Ecos do Absolutismo Ibérico VIII – Ação Declaratória de Constitucionalidade

Ecos do Absolutismo Ibérico VIII – Ação Declaratória de Constitucionalidade

Ecos do Absolutismo Ibérico VIII – Ação Declaratória de Constitucionalidade

Doutor Mario Villas Boas

 

A Ação Direta de Inconstitucionalidade é tristemente bem conhecida entre brasileiros. Prevista no artigo 103 da Constituição Federal, seu uso frequente atesta a falta de zelo do legislador brasileiro para com sua lei maior.
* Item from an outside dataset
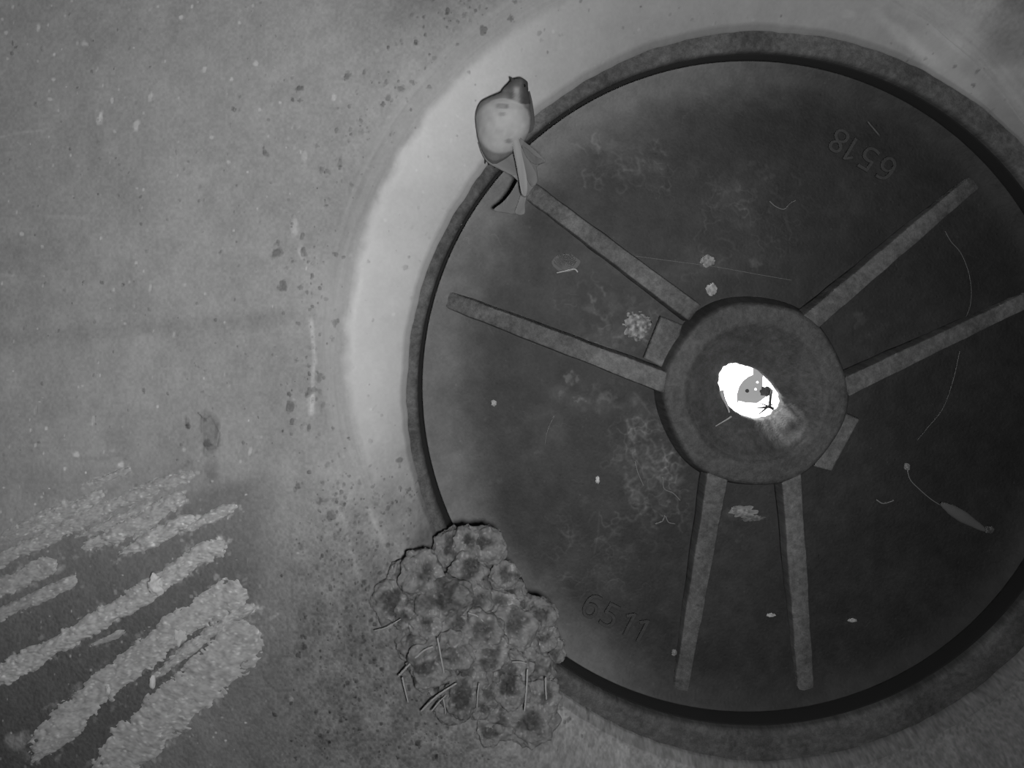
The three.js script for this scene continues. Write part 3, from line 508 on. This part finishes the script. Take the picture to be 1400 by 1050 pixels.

Mas a possibilidade do uso deste instrumento para extirpar de nossa legislação uma lei incompatível com a carta magna é, seguramente, uma garantia democrática que nada tem de ditatorial ou autoritária. Bem ao contrário da ação declaratória de constitucionalidade que foi incluída no mesmo artigo pela emenda constitucional nº 3/93 e, posteriormente modificada pela emenda nº 45/2004.

 

Se ação direta de inconstitucionalidade visa extirpar um câncer de nosso aparato legislativo, a ação declaratória de constitucionalidade tem por objetivo tornar uma lei imune justamente a esse dispositivo.

 

Instâncias inferiores à Corte Suprema não podem declarar uma lei inconstitucional com efeito erga omnes. Mas podem fazê-lo casuisticamente, declarando sua inconstitucionalidade para efeitos de uma demanda em particular. Se protegida por uma ação declaratória de constitucionalidade, porém, a lei torna-se também imune a essa declaração casuística.

 

Durante o processo legislativo, toda lei tem – ou deveria ter – sua constitucionalidade verificada. Qualquer lei, após promulgada, goza, assim, de presunção de constitucionalidade. Esta presunção pode, contudo, ser elidida por prova ou arguição em sentido contrário em qualquer instância judiciária. A não ser, é claro, que esta monstruosidade jurídica tenha sido acionada para instar a Corte Suprema a declará-la constitucional. Deferido este pedido, a constitucionalidade da lei passa a não mais poder ser contestada em juízo.

 

Este instituto é de uma perversidade rara, mesmo nesta constituição tão contaminada com elementos absolutistas. Declarada a constitucionalidade de uma lei nos termos deste dispositivo, o debate acerca do assunto passa a ser proibido. Ao menos em juízo.

 

Qual é o sentido do uso deste instituto? Como foi dito antes, qualquer lei, ao ser promulgada goza de presunção de constitucionalidade. Afinal, há, no Congresso Nacional, a Comissão de Constituição e Justiça, que examina todo e qualquer projeto de lei antes de submetê-lo à votação no plenário, justamente com o objetivo de verificar a constitucionalidade da futura lei a fim de evitar que um dispositivo inconstitucional entre em vigor. Porque então declarar constitucional algo que já goza desta presunção? É evidente que a única serventia do uso desta monstruosidade é pressionar politicamente a Corte Suprema para declarar constitucional um dispositivo que contenha uma inconstitucionalidade já previamente identificada a fim de, com isso, tirar do cidadão o direito de se defender dela.

 

Por sorte, há vários anos esse dispositivo não tem sido usado. Mas sua presença na carta magna é um contrassenso: A Constituição garante o direito de que uma inconstitucionalidade seja constitucional. Declarada a constitucionalidade de uma lei, ainda que de boa fé, se uma inconstitucionalidade for descoberta posteriormente, ela não poderá ser arguída ou questionada. Pior: se a lei nascer constitucional, tiver sua constitucionalidade declarada por uma ação deste tipo e, posteriormente, houver uma mudança na Constituição que a torne incompatível com sua nova redação, esta inconstitucionalidade superveniente não poderá ser arguída.

 

É evidentemente que a inclusão deste dispositivo na Constituição foi mal-intencionada. Qualquer tentativa séria de implantação de uma ordem constitucional permanente, duradoura e verdadeiramente garantidora das liberdades democráticas deverá passar longe de qualquer determinação deste teor.